→ Task objective:
Exactly as written, print each record in the listing.

-- START Provided records --

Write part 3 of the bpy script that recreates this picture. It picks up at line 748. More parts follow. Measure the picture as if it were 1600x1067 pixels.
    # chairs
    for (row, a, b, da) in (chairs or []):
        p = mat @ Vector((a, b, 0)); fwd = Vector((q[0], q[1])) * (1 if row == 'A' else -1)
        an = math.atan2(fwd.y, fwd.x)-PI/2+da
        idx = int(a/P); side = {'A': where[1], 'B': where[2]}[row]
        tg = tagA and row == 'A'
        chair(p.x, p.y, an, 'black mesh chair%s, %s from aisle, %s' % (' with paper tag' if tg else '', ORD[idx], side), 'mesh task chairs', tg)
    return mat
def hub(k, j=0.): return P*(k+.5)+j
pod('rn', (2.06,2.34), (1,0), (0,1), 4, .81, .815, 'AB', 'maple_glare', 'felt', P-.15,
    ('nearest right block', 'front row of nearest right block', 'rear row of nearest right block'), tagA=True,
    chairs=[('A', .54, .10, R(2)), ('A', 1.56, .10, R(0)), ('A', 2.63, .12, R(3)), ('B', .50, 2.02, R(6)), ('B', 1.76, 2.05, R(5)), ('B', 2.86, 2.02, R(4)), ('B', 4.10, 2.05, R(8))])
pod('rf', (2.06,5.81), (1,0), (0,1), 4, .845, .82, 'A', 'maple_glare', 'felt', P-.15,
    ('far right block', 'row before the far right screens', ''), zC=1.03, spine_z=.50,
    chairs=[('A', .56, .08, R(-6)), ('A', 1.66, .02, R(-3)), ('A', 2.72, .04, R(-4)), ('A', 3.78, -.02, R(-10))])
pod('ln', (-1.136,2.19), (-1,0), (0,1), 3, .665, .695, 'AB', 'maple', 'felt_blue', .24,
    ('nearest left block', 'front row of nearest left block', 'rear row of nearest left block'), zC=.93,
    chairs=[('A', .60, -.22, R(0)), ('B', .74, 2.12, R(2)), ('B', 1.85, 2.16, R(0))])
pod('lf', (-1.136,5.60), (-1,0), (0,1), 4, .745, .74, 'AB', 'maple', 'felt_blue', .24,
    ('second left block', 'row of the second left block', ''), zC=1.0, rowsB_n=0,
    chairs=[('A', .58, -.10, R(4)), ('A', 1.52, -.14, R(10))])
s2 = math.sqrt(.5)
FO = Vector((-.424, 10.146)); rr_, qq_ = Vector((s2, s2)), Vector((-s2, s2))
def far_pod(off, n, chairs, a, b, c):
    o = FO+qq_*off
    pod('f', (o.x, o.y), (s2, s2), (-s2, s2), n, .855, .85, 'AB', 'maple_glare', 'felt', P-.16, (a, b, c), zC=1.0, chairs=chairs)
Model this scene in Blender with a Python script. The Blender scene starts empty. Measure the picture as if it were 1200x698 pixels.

-- END Provided records --

→ Complete response:
Write part 3 of the bpy script that recreates this picture. It picks up at line 748. More parts follow. Measure the picture as if it were 1600x1067 pixels.
    # chairs
    for (row, a, b, da) in (chairs or []):
        p = mat @ Vector((a, b, 0)); fwd = Vector((q[0], q[1])) * (1 if row == 'A' else -1)
        an = math.atan2(fwd.y, fwd.x)-PI/2+da
        idx = int(a/P); side = {'A': where[1], 'B': where[2]}[row]
        tg = tagA and row == 'A'
        chair(p.x, p.y, an, 'black mesh chair%s, %s from aisle, %s' % (' with paper tag' if tg else '', ORD[idx], side), 'mesh task chairs', tg)
    return mat
def hub(k, j=0.): return P*(k+.5)+j
pod('rn', (2.06,2.34), (1,0), (0,1), 4, .81, .815, 'AB', 'maple_glare', 'felt', P-.15,
    ('nearest right block', 'front row of nearest right block', 'rear row of nearest right block'), tagA=True,
    chairs=[('A', .54, .10, R(2)), ('A', 1.56, .10, R(0)), ('A', 2.63, .12, R(3)), ('B', .50, 2.02, R(6)), ('B', 1.76, 2.05, R(5)), ('B', 2.86, 2.02, R(4)), ('B', 4.10, 2.05, R(8))])
pod('rf', (2.06,5.81), (1,0), (0,1), 4, .845, .82, 'A', 'maple_glare', 'felt', P-.15,
    ('far right block', 'row before the far right screens', ''), zC=1.03, spine_z=.50,
    chairs=[('A', .56, .08, R(-6)), ('A', 1.66, .02, R(-3)), ('A', 2.72, .04, R(-4)), ('A', 3.78, -.02, R(-10))])
pod('ln', (-1.136,2.19), (-1,0), (0,1), 3, .665, .695, 'AB', 'maple', 'felt_blue', .24,
    ('nearest left block', 'front row of nearest left block', 'rear row of nearest left block'), zC=.93,
    chairs=[('A', .60, -.22, R(0)), ('B', .74, 2.12, R(2)), ('B', 1.85, 2.16, R(0))])
pod('lf', (-1.136,5.60), (-1,0), (0,1), 4, .745, .74, 'AB', 'maple', 'felt_blue', .24,
    ('second left block', 'row of the second left block', ''), zC=1.0, rowsB_n=0,
    chairs=[('A', .58, -.10, R(4)), ('A', 1.52, -.14, R(10))])
s2 = math.sqrt(.5)
FO = Vector((-.424, 10.146)); rr_, qq_ = Vector((s2, s2)), Vector((-s2, s2))
def far_pod(off, n, chairs, a, b, c):
    o = FO+qq_*off
    pod('f', (o.x, o.y), (s2, s2), (-s2, s2), n, .855, .85, 'AB', 'maple_glare', 'felt', P-.16, (a, b, c), zC=1.0, chairs=chairs)
Model this scene in Blender with a Python script. The Blender scene starts empty. Measure the picture as if it were 1200x698 pixels.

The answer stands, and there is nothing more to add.